I run a public-policy nonprofit; our audience is about 26,000 municipal staff and 4,000 local elected officials in the U.S. We’re exploring whether these two groups could use a forum.
My questions to those who’ve been there and done that before:
I’m worried the potential audience may be too small – 1% penetration of 30k would mean 300 participants. Any anecdotes or advice about small-group best practices?
Can Discourse open some forums (or even some discussions) to search-engine visibility and not others?
At this point, our path looks like the following; any other suggestions?
Validate the idea (and a few others) via a survey.
Use the survey to drive product features in Discourse
I also have small audiences (in invite only forums) but I’m not sure small is the difficulty here, your audience is probably already delimited and structured into groups. And it’s tricky, the horizontal structure of a forum is not easily compatible with the pyramidal one IRL, after a year they are still cagey, they know or could know each other.
Meaningful discussions can be quite political and inflamed which discouraged the less “power hungry” profiles to publish (of course anything ad hominem is automatically deleted/sanctioned).

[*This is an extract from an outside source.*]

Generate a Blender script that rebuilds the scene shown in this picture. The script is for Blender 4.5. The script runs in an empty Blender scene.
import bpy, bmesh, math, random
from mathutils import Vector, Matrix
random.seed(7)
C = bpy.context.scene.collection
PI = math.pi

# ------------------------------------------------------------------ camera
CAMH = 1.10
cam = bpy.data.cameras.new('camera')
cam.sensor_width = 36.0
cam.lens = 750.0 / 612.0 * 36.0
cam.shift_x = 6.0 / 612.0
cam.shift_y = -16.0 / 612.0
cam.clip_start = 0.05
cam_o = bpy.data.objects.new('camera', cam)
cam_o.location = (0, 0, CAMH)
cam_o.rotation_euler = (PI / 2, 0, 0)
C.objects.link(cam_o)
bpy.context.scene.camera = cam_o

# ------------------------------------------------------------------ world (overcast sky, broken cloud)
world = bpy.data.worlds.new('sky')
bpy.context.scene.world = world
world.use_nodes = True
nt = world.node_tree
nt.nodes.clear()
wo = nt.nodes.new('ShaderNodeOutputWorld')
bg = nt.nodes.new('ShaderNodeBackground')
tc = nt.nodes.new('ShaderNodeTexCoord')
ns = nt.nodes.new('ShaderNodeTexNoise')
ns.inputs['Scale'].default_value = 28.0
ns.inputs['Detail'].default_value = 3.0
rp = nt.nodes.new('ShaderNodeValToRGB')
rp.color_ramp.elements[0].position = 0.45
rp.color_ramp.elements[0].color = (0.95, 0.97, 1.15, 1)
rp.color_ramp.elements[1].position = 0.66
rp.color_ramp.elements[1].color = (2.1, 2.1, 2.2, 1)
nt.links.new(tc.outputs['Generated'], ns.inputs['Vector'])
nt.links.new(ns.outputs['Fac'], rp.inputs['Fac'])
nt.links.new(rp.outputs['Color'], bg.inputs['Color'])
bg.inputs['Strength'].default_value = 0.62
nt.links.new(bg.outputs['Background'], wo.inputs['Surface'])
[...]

I use a mix of events/calendar and video conf component to incite recurrent login. They don’t publish a lot, but are of course eager to read what the others have to say .
I guess you mean that some categories can be restricted to some groups hence not visible to search engines (so yes )
OK, so, first: Extraordinarily helpful – thanks! You’re spot on that one goal would be to have more cross-discipline interaction, which (frankly) may not be something every potential member wants. My hypothesis (which I’m not sure of, hence my desire to do a survey) is that delivering an experience with that cross-pollination AND no ads or data mining would be a compelling offer.
The audience is local-gov staff and elected officials. As an example, consider city planners and city economic development staff – both have a shared interest in a vibrant, economically resilient community, but likely aren’t talking to each other much on a regular basis and have very different ideas of how to get there. And other than anemic listservs, there isn’t much in the way of dedicated communities for them to tap into.
LOVE the idea of pushing calendar content and perhaps some exclusive video content. That’s smart.